↓↓↓

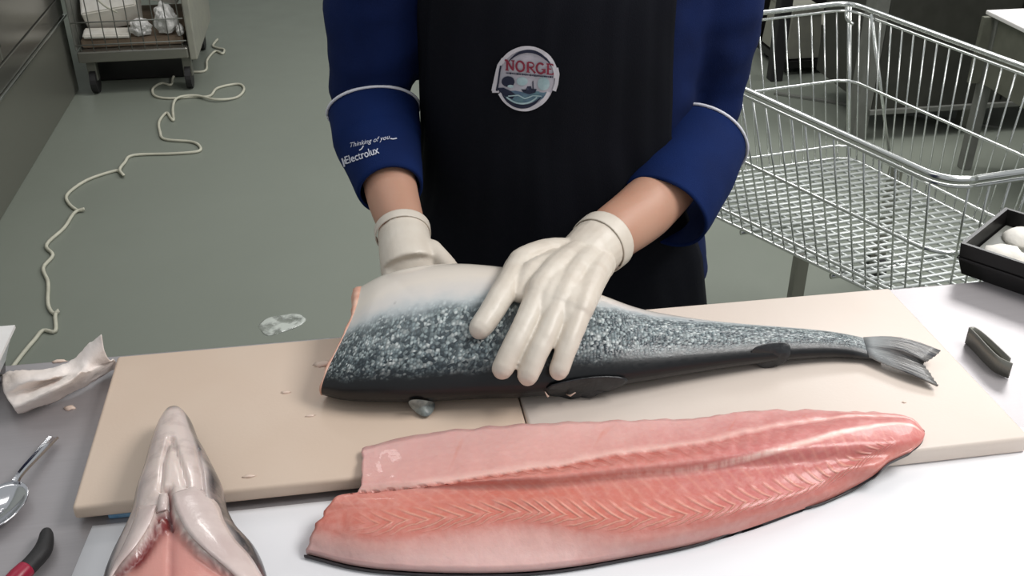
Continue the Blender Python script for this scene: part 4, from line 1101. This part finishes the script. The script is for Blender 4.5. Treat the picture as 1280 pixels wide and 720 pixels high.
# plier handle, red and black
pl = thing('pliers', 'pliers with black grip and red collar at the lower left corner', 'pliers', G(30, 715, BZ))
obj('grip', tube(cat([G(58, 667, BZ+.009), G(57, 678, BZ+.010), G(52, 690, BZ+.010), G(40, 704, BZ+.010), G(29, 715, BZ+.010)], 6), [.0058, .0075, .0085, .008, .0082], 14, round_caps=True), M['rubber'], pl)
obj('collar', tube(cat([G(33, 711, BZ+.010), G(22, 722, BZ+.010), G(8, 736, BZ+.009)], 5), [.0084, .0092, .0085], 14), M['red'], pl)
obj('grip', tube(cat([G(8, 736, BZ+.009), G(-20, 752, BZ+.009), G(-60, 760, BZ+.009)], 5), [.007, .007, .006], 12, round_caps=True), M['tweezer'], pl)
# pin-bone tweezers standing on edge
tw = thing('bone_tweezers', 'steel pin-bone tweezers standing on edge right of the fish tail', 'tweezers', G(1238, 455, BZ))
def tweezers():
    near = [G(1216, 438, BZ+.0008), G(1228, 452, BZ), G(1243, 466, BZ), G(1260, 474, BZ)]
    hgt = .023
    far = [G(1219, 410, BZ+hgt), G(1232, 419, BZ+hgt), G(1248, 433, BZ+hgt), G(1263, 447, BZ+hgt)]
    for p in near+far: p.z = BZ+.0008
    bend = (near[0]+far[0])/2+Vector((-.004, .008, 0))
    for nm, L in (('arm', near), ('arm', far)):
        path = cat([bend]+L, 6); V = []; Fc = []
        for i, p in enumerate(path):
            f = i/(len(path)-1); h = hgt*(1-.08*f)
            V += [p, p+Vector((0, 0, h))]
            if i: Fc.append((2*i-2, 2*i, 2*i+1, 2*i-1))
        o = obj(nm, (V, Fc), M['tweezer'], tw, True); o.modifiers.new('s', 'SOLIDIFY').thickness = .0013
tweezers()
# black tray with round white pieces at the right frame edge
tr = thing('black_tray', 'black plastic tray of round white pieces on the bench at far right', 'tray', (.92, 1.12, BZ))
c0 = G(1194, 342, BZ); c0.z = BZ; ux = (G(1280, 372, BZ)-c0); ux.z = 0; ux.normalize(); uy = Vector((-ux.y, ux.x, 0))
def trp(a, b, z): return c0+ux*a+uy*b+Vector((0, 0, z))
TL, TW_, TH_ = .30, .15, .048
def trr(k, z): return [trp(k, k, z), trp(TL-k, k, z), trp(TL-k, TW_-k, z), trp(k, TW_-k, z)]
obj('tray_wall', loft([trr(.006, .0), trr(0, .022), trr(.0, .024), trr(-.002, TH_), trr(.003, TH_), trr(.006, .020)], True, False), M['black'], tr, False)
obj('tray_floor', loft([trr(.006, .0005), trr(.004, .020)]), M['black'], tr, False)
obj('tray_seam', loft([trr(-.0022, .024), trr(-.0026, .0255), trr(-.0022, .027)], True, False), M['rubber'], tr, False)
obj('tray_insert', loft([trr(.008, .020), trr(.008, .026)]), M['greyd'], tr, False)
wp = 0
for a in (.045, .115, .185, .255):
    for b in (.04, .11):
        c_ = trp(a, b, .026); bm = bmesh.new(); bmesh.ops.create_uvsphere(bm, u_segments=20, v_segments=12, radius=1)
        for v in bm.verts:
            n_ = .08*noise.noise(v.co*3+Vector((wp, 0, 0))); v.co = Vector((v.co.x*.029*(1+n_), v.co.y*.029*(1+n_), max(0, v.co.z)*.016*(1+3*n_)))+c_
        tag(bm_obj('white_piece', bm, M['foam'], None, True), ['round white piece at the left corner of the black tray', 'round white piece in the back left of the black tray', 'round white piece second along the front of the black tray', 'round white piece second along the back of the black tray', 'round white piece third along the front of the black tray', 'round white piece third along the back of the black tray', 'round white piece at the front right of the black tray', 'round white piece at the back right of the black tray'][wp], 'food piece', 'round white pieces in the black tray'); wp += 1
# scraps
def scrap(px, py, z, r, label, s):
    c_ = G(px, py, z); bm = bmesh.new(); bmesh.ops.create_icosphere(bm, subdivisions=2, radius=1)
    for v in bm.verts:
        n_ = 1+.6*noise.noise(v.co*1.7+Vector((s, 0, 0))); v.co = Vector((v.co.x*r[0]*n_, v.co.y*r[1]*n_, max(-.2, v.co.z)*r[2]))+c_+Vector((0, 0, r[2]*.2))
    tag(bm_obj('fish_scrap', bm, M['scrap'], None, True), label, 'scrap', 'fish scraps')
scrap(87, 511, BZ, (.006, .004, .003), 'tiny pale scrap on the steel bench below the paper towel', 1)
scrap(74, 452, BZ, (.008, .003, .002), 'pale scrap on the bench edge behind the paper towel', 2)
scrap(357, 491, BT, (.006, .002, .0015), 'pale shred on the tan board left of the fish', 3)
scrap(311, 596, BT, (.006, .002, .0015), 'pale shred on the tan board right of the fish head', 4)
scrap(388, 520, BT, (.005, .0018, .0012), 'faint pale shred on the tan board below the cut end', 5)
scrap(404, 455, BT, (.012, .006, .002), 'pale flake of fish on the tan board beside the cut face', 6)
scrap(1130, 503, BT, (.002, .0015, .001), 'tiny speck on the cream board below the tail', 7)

↑↑↑
↓↓↓

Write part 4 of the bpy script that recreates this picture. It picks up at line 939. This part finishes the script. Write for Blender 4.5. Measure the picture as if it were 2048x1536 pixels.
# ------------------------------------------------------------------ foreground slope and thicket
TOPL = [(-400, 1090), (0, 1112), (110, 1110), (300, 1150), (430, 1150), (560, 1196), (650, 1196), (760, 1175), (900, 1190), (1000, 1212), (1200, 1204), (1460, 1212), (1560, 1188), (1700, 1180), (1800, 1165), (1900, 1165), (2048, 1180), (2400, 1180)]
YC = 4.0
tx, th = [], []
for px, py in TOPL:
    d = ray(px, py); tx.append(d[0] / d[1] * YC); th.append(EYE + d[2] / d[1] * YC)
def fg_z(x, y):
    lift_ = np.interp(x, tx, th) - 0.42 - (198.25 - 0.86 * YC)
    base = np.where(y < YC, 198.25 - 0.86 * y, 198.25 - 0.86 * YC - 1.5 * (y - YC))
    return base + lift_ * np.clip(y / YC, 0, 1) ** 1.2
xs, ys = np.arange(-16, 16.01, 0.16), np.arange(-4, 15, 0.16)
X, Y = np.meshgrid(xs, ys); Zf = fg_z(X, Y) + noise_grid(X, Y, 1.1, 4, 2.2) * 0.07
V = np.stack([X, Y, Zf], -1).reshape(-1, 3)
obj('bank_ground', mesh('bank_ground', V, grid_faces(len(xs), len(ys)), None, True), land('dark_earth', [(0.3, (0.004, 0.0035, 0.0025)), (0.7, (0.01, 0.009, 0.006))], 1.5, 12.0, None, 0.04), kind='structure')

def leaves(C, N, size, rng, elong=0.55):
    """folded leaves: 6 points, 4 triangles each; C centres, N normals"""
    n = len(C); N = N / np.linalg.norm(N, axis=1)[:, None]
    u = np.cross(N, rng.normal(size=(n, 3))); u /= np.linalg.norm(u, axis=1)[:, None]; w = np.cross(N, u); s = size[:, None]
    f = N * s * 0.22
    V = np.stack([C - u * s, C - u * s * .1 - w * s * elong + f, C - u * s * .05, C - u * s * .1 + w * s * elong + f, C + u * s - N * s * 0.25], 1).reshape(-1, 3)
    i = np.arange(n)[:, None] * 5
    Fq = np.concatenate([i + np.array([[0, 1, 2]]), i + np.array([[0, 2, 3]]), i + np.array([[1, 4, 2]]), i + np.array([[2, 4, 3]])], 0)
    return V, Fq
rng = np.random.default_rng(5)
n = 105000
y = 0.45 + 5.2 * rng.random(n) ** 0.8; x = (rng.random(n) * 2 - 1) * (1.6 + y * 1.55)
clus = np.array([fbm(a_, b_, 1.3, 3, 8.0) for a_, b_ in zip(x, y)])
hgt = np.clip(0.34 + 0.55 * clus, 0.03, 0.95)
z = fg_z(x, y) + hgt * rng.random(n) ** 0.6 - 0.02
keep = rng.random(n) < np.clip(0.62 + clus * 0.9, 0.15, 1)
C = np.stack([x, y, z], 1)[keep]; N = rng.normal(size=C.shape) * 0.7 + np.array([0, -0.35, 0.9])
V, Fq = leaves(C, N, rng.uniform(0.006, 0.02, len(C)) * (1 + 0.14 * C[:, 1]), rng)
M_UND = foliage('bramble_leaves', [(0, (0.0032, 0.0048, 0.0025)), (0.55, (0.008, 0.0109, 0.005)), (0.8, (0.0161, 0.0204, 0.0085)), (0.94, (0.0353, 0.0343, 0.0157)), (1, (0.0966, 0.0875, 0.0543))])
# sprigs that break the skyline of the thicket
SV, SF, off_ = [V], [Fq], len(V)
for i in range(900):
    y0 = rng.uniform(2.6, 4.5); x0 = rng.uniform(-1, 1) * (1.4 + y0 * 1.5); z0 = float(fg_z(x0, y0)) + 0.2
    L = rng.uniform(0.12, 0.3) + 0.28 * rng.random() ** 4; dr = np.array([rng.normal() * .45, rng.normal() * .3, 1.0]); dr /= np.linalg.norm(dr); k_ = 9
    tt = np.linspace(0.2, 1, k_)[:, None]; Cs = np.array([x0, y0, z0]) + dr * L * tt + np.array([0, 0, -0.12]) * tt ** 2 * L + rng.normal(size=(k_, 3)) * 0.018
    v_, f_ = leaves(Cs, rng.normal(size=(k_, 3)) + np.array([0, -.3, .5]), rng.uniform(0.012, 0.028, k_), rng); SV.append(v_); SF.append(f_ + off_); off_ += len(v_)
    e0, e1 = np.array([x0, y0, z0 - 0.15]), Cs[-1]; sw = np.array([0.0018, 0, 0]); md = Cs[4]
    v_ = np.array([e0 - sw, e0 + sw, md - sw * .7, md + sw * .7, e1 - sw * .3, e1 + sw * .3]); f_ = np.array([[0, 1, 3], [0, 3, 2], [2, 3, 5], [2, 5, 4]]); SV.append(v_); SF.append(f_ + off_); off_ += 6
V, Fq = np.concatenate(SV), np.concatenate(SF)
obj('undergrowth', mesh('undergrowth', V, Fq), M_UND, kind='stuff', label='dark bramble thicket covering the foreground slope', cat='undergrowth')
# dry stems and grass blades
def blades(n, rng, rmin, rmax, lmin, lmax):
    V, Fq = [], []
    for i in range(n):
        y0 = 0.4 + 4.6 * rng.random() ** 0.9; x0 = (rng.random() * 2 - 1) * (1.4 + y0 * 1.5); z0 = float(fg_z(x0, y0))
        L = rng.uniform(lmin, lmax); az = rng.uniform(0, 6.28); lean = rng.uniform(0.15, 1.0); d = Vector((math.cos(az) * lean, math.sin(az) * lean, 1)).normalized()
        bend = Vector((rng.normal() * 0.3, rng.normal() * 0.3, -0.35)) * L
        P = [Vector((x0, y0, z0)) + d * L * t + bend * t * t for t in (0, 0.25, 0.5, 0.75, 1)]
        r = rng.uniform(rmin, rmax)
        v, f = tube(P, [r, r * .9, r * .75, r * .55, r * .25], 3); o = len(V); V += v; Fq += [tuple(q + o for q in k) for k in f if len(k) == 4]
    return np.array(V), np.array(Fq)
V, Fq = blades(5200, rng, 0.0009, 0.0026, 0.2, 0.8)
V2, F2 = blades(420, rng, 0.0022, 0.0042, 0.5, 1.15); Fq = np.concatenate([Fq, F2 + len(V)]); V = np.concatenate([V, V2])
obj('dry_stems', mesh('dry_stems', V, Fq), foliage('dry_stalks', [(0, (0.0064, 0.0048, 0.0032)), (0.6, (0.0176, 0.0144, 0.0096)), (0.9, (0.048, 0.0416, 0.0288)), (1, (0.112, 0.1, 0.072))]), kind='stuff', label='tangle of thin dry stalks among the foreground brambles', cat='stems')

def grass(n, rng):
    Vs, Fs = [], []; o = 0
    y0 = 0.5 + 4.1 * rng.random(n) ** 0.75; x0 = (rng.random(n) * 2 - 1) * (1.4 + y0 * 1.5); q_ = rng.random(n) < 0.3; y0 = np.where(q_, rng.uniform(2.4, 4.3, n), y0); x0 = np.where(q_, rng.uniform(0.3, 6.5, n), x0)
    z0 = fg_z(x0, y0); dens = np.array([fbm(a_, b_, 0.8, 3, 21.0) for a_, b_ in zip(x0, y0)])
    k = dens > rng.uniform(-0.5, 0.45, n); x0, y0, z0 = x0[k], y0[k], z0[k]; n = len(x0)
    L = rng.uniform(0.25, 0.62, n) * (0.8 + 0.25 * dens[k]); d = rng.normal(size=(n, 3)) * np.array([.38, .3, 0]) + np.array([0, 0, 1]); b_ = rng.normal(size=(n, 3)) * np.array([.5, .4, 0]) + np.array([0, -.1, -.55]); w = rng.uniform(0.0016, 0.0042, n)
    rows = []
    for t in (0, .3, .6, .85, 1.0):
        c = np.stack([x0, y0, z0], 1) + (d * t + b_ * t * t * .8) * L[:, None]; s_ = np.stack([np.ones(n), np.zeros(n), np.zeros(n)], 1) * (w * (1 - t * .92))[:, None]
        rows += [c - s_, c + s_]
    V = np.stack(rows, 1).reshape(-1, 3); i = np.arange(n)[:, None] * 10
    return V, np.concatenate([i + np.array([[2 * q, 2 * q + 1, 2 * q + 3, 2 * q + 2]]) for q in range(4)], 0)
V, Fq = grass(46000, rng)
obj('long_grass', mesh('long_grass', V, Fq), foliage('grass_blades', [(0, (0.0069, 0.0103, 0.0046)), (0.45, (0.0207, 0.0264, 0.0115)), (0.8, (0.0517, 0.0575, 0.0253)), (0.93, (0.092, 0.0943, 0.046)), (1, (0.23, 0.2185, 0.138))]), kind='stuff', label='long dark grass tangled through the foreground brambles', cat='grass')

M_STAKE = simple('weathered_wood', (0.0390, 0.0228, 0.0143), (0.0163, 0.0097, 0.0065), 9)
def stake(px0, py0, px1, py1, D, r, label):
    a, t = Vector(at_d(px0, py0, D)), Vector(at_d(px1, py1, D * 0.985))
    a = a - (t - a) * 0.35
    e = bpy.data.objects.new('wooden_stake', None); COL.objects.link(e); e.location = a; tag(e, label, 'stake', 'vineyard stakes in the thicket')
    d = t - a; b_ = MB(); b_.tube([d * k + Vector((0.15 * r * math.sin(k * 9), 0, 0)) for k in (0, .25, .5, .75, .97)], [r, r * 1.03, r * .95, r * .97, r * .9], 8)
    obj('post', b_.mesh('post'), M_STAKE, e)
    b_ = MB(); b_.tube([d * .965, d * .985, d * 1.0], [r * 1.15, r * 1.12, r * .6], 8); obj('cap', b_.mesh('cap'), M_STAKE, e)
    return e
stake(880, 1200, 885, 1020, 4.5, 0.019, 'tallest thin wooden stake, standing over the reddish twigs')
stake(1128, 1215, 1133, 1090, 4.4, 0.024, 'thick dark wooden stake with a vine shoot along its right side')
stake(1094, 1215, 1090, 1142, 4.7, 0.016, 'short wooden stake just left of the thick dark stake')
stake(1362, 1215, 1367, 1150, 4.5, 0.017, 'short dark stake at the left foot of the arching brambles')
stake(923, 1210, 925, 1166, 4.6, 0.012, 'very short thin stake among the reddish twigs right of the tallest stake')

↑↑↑

▸ PROBLEM REQUIREMENTS: Count how many lines of the listing above include "This" and report that number alone.

▸ TASK OUTPUT: 2